En el año 2011, la nación de Victor Hugo y Descartes, de Rodin y Renoir, de Balzac y Sartre, decidió considerar a las corridas de toros patrimonio cultural de Francia. Se sumó después España y la fiesta nacional pasó a depender del Ministerio de Cultura, relegando al Ministerio del Interior. Escultura viva, ballet del arte y el valor, los toros son “un prodigioso mágico sentido, un recordar callado en el oído, un sentir que en mis ojos sin voz veo, una sonora soledad lejana, fuente sin fin de la que insomne mana la música callada del toreo”.

Los versos de mi inolvidado amigo Rafael Alberti se desgranan sobre la realidad artística de los toros, que, como escribió José Ortega y Gasset, ha vertebrado la cultura española de los dos últimos siglos en la pintura y la escultura, en la poesía y la novela, en el teatro y la ópera, en el cine y la televisión, en Francisco de Goya y Pablo Picasso, en Mariano Benlliure y Salvador Dalí, en Pérez de Ayala y Federico García Lorca, en Botero y Barceló, en Pere Gimferrer y Mario Vargas Llosa.

La revista Mercurio ha tenido el gran acierto de dedicar, en estas fechas de la feria de San Isidro, un número a la tauromaquia y la literatura, instalando a la fiesta en el lugar que le corresponde: la cultura. Alberto González Troyano, Carlos Marzal, Jacobo Cortines y Felipe Ramírez Reyes reflexionan sobre la vibración intelectual de las corridas de toros. Y de forma especial Javier Villán, que desmenuza el asentamiento literario del periodismo taurino. Santiago Pelegrín, Antonio Díaz-Cañabate, Mariano de Cavia, Luis Calvo, Gregorio Corrochano, Andrés Amorós, Joaquín Vidal, son nombres que responden al criterio literario de Javier Villán. Y Vicente Zabala, considerado como el mejor crítico taurino del siglo XX, que tiene en su hijo, Zabala de la Serna, continuidad en la maestría y la calidad.

Entiendo muy bien a los intelectuales hostiles a los toros y no niego los aspectos de crueldad que ellos perciben y subrayan.

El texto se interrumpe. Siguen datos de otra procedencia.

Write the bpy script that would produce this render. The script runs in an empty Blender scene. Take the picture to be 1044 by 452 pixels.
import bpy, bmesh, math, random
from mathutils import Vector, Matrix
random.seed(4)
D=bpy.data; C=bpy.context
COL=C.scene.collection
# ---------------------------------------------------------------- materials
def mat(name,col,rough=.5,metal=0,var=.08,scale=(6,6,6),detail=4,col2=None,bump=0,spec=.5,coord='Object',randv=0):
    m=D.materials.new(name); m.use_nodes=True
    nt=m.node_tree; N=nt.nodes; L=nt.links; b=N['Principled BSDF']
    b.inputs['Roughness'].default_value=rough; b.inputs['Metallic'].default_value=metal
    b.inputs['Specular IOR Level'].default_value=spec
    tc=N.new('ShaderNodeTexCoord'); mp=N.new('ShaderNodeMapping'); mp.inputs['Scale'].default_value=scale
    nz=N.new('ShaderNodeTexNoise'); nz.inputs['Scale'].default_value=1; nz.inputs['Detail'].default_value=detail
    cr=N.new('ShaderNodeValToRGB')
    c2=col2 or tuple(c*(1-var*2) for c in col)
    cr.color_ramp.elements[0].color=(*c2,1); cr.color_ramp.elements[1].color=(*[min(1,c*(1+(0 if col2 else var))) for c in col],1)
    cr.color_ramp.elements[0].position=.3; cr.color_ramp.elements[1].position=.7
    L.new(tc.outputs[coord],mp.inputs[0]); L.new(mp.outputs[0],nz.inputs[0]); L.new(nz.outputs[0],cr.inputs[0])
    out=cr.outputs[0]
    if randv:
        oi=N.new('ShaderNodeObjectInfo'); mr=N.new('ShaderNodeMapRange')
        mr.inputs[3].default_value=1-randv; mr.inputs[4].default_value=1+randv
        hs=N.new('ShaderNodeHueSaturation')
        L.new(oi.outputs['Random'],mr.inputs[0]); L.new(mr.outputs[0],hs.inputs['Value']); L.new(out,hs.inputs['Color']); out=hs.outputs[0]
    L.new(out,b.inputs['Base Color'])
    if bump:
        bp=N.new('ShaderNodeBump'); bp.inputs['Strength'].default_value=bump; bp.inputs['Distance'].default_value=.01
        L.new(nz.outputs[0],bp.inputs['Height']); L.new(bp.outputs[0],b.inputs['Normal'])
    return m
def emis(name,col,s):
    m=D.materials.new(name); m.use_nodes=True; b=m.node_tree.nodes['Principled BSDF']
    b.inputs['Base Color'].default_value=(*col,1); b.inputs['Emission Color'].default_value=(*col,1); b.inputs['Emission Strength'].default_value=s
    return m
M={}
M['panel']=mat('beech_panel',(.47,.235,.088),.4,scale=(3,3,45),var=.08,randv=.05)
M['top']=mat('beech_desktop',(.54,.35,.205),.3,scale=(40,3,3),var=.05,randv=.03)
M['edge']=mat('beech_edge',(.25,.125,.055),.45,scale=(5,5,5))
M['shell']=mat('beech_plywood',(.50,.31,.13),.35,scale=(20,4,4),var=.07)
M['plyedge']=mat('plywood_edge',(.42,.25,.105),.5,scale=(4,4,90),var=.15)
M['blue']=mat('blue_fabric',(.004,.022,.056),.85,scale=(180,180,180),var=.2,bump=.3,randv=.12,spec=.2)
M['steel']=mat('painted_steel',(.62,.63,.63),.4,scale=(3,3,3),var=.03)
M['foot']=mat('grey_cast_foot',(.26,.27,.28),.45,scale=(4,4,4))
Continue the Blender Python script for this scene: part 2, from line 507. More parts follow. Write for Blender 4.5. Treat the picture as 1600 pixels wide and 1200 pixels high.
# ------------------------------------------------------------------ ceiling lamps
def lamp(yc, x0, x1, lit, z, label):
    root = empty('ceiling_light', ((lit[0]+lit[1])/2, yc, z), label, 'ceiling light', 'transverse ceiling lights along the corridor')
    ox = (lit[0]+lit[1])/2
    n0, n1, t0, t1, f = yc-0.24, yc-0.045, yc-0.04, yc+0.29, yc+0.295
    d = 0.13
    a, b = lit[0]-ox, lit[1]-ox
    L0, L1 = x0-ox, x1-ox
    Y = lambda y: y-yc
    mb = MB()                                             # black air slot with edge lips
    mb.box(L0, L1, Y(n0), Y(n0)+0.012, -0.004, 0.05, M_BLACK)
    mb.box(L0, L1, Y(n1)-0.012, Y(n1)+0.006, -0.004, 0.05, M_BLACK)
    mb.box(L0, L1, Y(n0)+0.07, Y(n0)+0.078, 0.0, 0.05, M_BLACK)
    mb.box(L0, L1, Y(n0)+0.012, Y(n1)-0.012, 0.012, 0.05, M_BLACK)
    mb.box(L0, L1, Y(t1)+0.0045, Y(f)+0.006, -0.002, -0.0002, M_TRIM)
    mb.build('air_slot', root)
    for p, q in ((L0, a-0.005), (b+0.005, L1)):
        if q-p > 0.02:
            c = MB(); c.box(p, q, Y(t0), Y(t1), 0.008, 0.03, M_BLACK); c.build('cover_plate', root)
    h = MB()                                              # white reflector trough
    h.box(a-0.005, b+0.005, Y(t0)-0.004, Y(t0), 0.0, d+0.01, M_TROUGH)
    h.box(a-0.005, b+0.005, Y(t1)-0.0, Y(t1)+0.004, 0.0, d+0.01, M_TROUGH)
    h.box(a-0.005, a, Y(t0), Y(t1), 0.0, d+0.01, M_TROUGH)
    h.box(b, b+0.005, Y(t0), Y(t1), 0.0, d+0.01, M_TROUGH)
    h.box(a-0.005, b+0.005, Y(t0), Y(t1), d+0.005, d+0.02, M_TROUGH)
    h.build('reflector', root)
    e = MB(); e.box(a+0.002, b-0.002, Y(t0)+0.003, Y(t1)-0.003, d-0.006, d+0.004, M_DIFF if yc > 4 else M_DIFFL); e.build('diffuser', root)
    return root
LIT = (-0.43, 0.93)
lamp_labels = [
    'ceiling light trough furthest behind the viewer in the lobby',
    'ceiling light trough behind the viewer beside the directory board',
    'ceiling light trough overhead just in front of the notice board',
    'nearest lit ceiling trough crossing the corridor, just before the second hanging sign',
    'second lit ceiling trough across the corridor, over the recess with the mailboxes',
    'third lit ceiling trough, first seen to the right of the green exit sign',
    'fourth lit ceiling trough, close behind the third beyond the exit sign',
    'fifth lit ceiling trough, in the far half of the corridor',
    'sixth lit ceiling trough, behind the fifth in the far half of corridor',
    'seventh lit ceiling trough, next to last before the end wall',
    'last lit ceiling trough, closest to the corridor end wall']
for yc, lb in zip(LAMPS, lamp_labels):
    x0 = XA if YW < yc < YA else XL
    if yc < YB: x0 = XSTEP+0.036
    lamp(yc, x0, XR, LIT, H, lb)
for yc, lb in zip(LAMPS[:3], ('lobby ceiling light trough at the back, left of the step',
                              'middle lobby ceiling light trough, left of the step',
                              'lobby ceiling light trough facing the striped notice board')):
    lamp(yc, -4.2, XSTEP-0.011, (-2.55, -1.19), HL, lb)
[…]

Respeto máximo, por consiguiente, para los que rechazan en conciencia la fiesta taurina, lo que no significa coincidir con ellos.

Tuve yo la suerte de ganar, al alimón con Mario Vargas Llosa, el premio Baltasár Ibán con un artículo en el que reflexionaba sobre la crueldad que, sin repercusión artística y sin réditos culturales y económicos, por el puro placer individual, se ejerce sobre algunos animales. Al lucio, por ejemplo, decía, el pescador deportivo le clava el anzuelo donde más daño le hace: en el paladar. El dolor se incrementa cuando el pobre animal huye despavorido mientras el pescador tira del hilo o lo suelta, jugando hábilmente con su víctima para llevarla y traerla. Entre sufrimientos espantosos, enhiesta finalmente la caña, el pez sale al aire y se asfixia en una agonía atroz. “¡Qué gran pelea ha hecho en el agua, qué gran pelea ahora!”, dice el pescador entusiasmado. Coge finalmente al animal entre sus manos, domina los últimos coletazos y lo mete, todavía agonizante, en el cesto.

Raro es el detractor de los toros que se refiere a la tortura de la pesca deportiva. El toro de lidia muere de manera mucho más digna que la mayor parte de los animales utilizados para el entretenimiento. La demagogia barata sobre la fiesta de los toros, la ignorancia de su significado artístico, cultural e histórico,el desconocimiento del origen religioso de la corrida, es algo que los taurinos están habituados a soportar. En España, en Europa, hay muchos centenares de miles de pescadores aficionados que someten a los peces a prácticas considerablemente más crueles y dolorosas que la lidia taurina. Y no lo hacen para crear o estimular el arte. Tampoco para comer. Pescan sencillamente para divertirse.

La más alta inteligencia del siglo XX español, el filósofo José Ortega y Gasset, escribió: “La historia del toreo está ligada a la de España, tanto que, sin conocer la primera, resultará imposible comprender la segunda”.